Data provided:
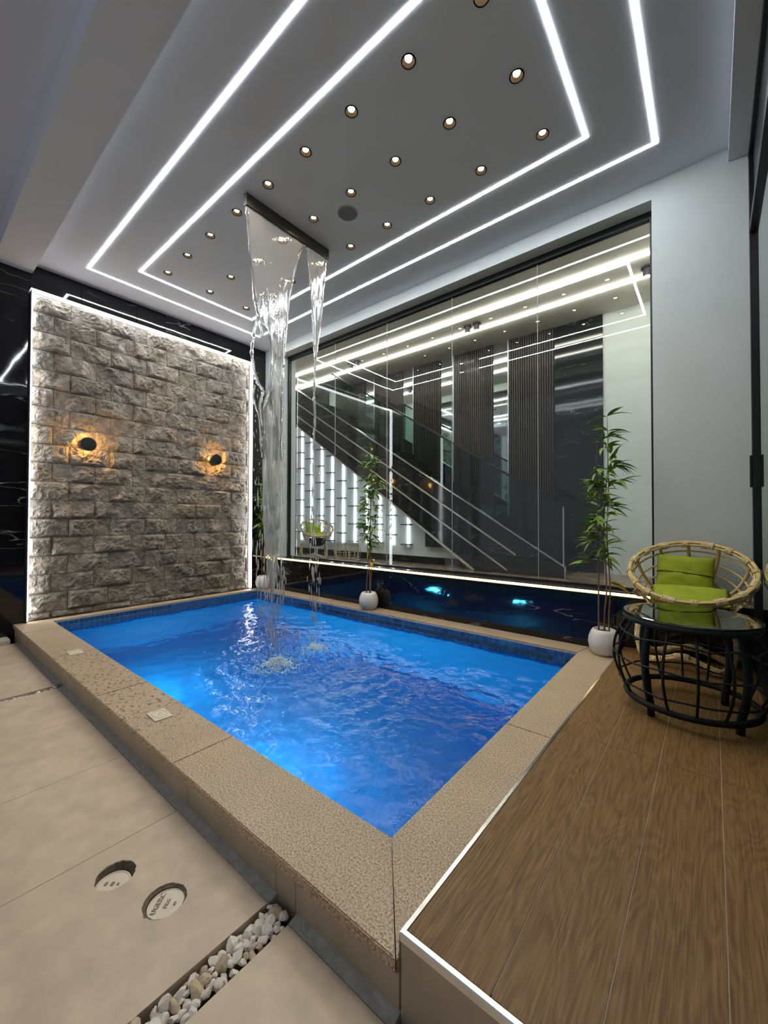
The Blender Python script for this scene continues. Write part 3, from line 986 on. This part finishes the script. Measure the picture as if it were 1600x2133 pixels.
# hall ceiling light lines
for i, y in enumerate((1.10, 1.505)):
    o = MB().box(-2.8, XR + .1, y - .010, y + .010, ZC - .022, ZC - .007).build('hall_led_line', 'ledhall')
    tag(o, ['straight white light line on the hall ceiling nearest the window', 'straight white light line on the hall ceiling nearer the stairs'][i], 'led strip', 'light lines on the hall ceiling')
for i, (x, y, l) in enumerate(((.563, 1.128, 'black ceiling spotlight, left one of the far pair in the hall'), (.695, 1.128, 'black ceiling spotlight, right one of the far pair in the hall'), (2.565, 1.178, 'black ceiling spotlight, left one of the middle pair in the hall'), (2.69, 1.178, 'black ceiling spotlight, right one of the middle pair in the hall'), (4.48, 1.182, 'single black ceiling spotlight at the right end of the window'))):
    y += .16
    e = empty('spotlight', (x, y, ZC))
    tag(e, l, 'spotlight', 'black spotlights in the stair hall')
    MB().lathe([(.05, -.02), (.05, 0)], n=20).build('base', 'spot', e)
    MB().lathe([(.034, -.095), (.034, -.02)], n=20).build('body', 'spot', e)
    MB().lathe([(.026, -.0965), (.026, -.094)], n=16).build('lens', 'ledhall', e)

# staircase
st = empty('staircase', (2.6, 1.36, HF))
tag(st, 'dark marble staircase with glass balustrade seen through the window', 'staircase')
so = Vector(st.location)
YS = 1.33
top = lambda x: .469 + (3.72 - x) * .6223
bot = lambda x: max(HF, .326 + (2.669 - x) * .665)
segx = [3.72, 3.30, 2.62, 1.78, .94, .1, -.74, -1.0]
sk = .12
xmin = -.95
for a, b in zip(segx[:-1], segx[1:]):
    b = max(b, xmin)
    tb, ta = b + sk, a + (sk if a < 3.7 else 0)
    ba = min(a, 3.72)
    poly = [(ba - .003, bot(ba)), (ta - .003, top(ta)), (tb + .003, top(tb)), (b + .003, bot(b))]
    off(MB().prism(poly, 1, YS, YS + .05), so).build('side_slab', 'blackstair', st)
off(MB().prism([(3.72, top(3.72)), (3.725, top(3.72) + .014), (xmin, top(xmin) + .014), (xmin, top(xmin))], 1, YS - .006, YS + .056), so).build('cap_trim', 'chrome', st)
off(MB().box(3.715, 3.727, YS - .006, YS + .01, HF, top(3.72)), so).build('end_trim', 'chrome', st)
for (x0, z0, x1, z1) in ((3.184, .566, -.812, 3.045), (3.081, .38, -.81, 2.819)):
    off(MB().prism([(x0, z0), (x0, z0 + .022), (x1, z1 + .022), (x1, z1)], 1, YS - .012, YS), so).build('metal_stripe', 'steel', st)
off(MB().prism([(2.63, HF), (2.66, HF + .02), (xmin, bot(xmin) + .014), (xmin, bot(xmin))], 1, YS - .006, YS), so).build('bottom_trim', 'steel', st)
nst = 16
for i in range(nst):
    x1 = 3.66 - i * .27; z1 = HF + (i + 1) * .168
    if z1 > ZC - .1: break
    zb = max(HF, bot(x1 - .27))
    off(MB().box(x1 - .285, x1, YS + .05, 2.055, zb if z1 - zb > .05 else z1 - .05, z1), so).build('step', 'blackstair', st)
# glass balustrade panels
gx = [3.70, 2.85, 1.95, 1.05, .15, -.75]
for a, b in zip(gx[:-1], gx[1:]):
    za, zb = min(top(a) + .64, ZC - .02), min(top(b) + .64, ZC - .02)
    off(MB().prism([(a - .006, top(a) + .012), (a - .006, za), (b + .006, zb), (b + .006, min(top(b) + .012, zb - .001))], 1, YS + .018, YS + .03), so).build('glass_panel', 'glassbal', st)
xe = 3.70 - (ZC - .06 - top(3.70) - .64) / .6223
off(MB().prism([(3.70, top(3.7) + .64), (3.70, top(3.7) + .665), (xe, top(xe) + .665), (xe, top(xe) + .64)], 1, YS + .01, YS + .04), so).build('handrail', 'blackmetal', st)
off(MB().box(3.694, 3.706, YS + .016, YS + .03, top(3.7), top(3.7) + .65), so).build('end_post', 'ledframe', st)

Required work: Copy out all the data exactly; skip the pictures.

Task output:
The Blender Python script for this scene continues. Write part 3, from line 986 on. This part finishes the script. Measure the picture as if it were 1600x2133 pixels.
# hall ceiling light lines
for i, y in enumerate((1.10, 1.505)):
    o = MB().box(-2.8, XR + .1, y - .010, y + .010, ZC - .022, ZC - .007).build('hall_led_line', 'ledhall')
    tag(o, ['straight white light line on the hall ceiling nearest the window', 'straight white light line on the hall ceiling nearer the stairs'][i], 'led strip', 'light lines on the hall ceiling')
for i, (x, y, l) in enumerate(((.563, 1.128, 'black ceiling spotlight, left one of the far pair in the hall'), (.695, 1.128, 'black ceiling spotlight, right one of the far pair in the hall'), (2.565, 1.178, 'black ceiling spotlight, left one of the middle pair in the hall'), (2.69, 1.178, 'black ceiling spotlight, right one of the middle pair in the hall'), (4.48, 1.182, 'single black ceiling spotlight at the right end of the window'))):
    y += .16
    e = empty('spotlight', (x, y, ZC))
    tag(e, l, 'spotlight', 'black spotlights in the stair hall')
    MB().lathe([(.05, -.02), (.05, 0)], n=20).build('base', 'spot', e)
    MB().lathe([(.034, -.095), (.034, -.02)], n=20).build('body', 'spot', e)
    MB().lathe([(.026, -.0965), (.026, -.094)], n=16).build('lens', 'ledhall', e)

# staircase
st = empty('staircase', (2.6, 1.36, HF))
tag(st, 'dark marble staircase with glass balustrade seen through the window', 'staircase')
so = Vector(st.location)
YS = 1.33
top = lambda x: .469 + (3.72 - x) * .6223
bot = lambda x: max(HF, .326 + (2.669 - x) * .665)
segx = [3.72, 3.30, 2.62, 1.78, .94, .1, -.74, -1.0]
sk = .12
xmin = -.95
for a, b in zip(segx[:-1], segx[1:]):
    b = max(b, xmin)
    tb, ta = b + sk, a + (sk if a < 3.7 else 0)
    ba = min(a, 3.72)
    poly = [(ba - .003, bot(ba)), (ta - .003, top(ta)), (tb + .003, top(tb)), (b + .003, bot(b))]
    off(MB().prism(poly, 1, YS, YS + .05), so).build('side_slab', 'blackstair', st)
off(MB().prism([(3.72, top(3.72)), (3.725, top(3.72) + .014), (xmin, top(xmin) + .014), (xmin, top(xmin))], 1, YS - .006, YS + .056), so).build('cap_trim', 'chrome', st)
off(MB().box(3.715, 3.727, YS - .006, YS + .01, HF, top(3.72)), so).build('end_trim', 'chrome', st)
for (x0, z0, x1, z1) in ((3.184, .566, -.812, 3.045), (3.081, .38, -.81, 2.819)):
    off(MB().prism([(x0, z0), (x0, z0 + .022), (x1, z1 + .022), (x1, z1)], 1, YS - .012, YS), so).build('metal_stripe', 'steel', st)
off(MB().prism([(2.63, HF), (2.66, HF + .02), (xmin, bot(xmin) + .014), (xmin, bot(xmin))], 1, YS - .006, YS), so).build('bottom_trim', 'steel', st)
nst = 16
for i in range(nst):
    x1 = 3.66 - i * .27; z1 = HF + (i + 1) * .168
    if z1 > ZC - .1: break
    zb = max(HF, bot(x1 - .27))
    off(MB().box(x1 - .285, x1, YS + .05, 2.055, zb if z1 - zb > .05 else z1 - .05, z1), so).build('step', 'blackstair', st)
# glass balustrade panels
gx = [3.70, 2.85, 1.95, 1.05, .15, -.75]
for a, b in zip(gx[:-1], gx[1:]):
    za, zb = min(top(a) + .64, ZC - .02), min(top(b) + .64, ZC - .02)
    off(MB().prism([(a - .006, top(a) + .012), (a - .006, za), (b + .006, zb), (b + .006, min(top(b) + .012, zb - .001))], 1, YS + .018, YS + .03), so).build('glass_panel', 'glassbal', st)
xe = 3.70 - (ZC - .06 - top(3.70) - .64) / .6223
off(MB().prism([(3.70, top(3.7) + .64), (3.70, top(3.7) + .665), (xe, top(xe) + .665), (xe, top(xe) + .64)], 1, YS + .01, YS + .04), so).build('handrail', 'blackmetal', st)
off(MB().box(3.694, 3.706, YS + .016, YS + .03, top(3.7), top(3.7) + .65), so).build('end_post', 'ledframe', st)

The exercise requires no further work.